A RARE first edition book signed by a trail-blazing polar explorer with York family roots has sold for almost £10,000.

The limited edition copy of Sir Ernest Shackleton's 1909 book, The Heart Of The Atlantic, fetched £9,810 at Sotheby's in New York.

Frank Wild, who as a child lived in Wheldrake, near York, and whose mother came from Sheriff Hutton, is among those who signed the book.

His name stands alongside the autograph of every shore party member of Shackleton's British Antarctic Expedition of 1907 to 1909.

Whitby-based publisher Caedmon has printed a biography of Frank Wild by author Leif Mills.

Managing editor Cordelia Stamp said: "Frank Wild was very much Shackleton's right-hand man. There is no doubt that the two men were very close."

The valuable auction item, one of only 350 copies printed, is much sought after by collectors and historians.

It is one of 624 rare books owned by a Californian collector that went up for sale this week.

The 1907 to 1909 expedition travelled to New Zealand on Shackleton's ship The Nimrod before heading to Antarctica, where the group located the magnetic South Pole and climbed Mount Erebus.

The voyage came before Shackleton's ill-fated return to the South Pole in 1914 on the ship Endurance, when his group became stranded and the ship was crushed by ice.

Shackleton died on board the Quest on his fourth expedition to the Antarctic in 1921.

Frank Wild's father, Benjamin, who came from Newcastle-upon-Tyne, married Mary Cook, of Sheriff Hutton, in 1868.

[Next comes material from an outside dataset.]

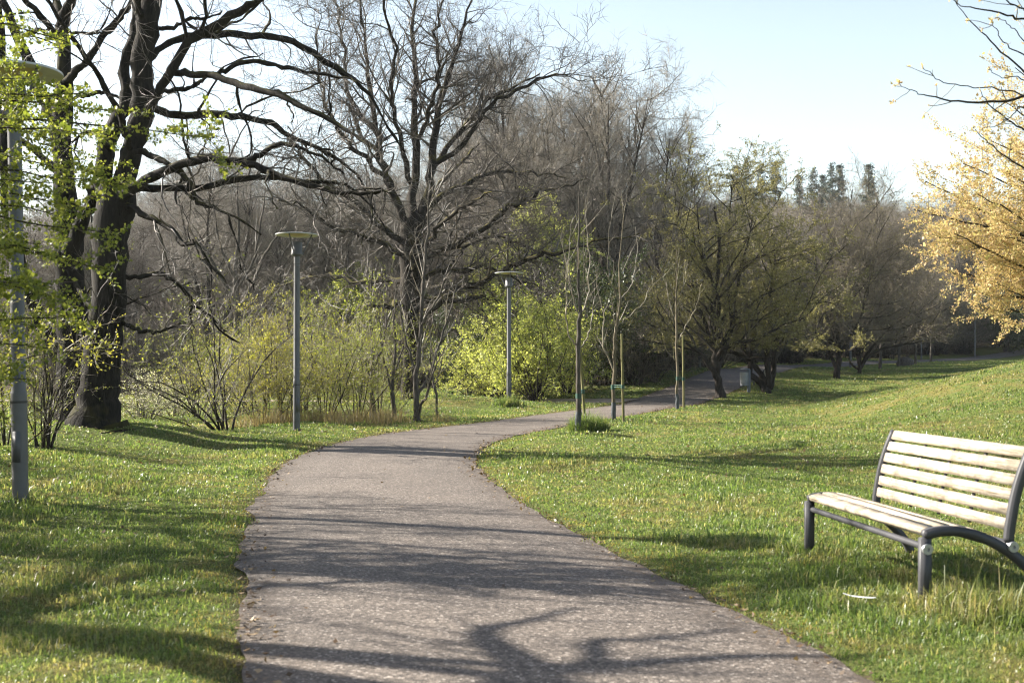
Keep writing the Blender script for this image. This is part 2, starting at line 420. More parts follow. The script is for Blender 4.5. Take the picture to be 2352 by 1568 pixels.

Their son Frank - real name John Robert Francis - was born in 1873 at Skelton, near Guisborough.

Benjamin Wild was a school teacher and at one point during Frank's childhood taught at a church school in Wheldrake.

His son went on to become one of the Irish Antarctic explorer's best friends and trusted companions.

- Channel 4's two-part drama Shackleton, which starred Kenneth Branagh and was screened last January, cost £10 million to make and was one of the channel's most popular recent dramas. Its first part, on January 2, drew 3.6 million viewers.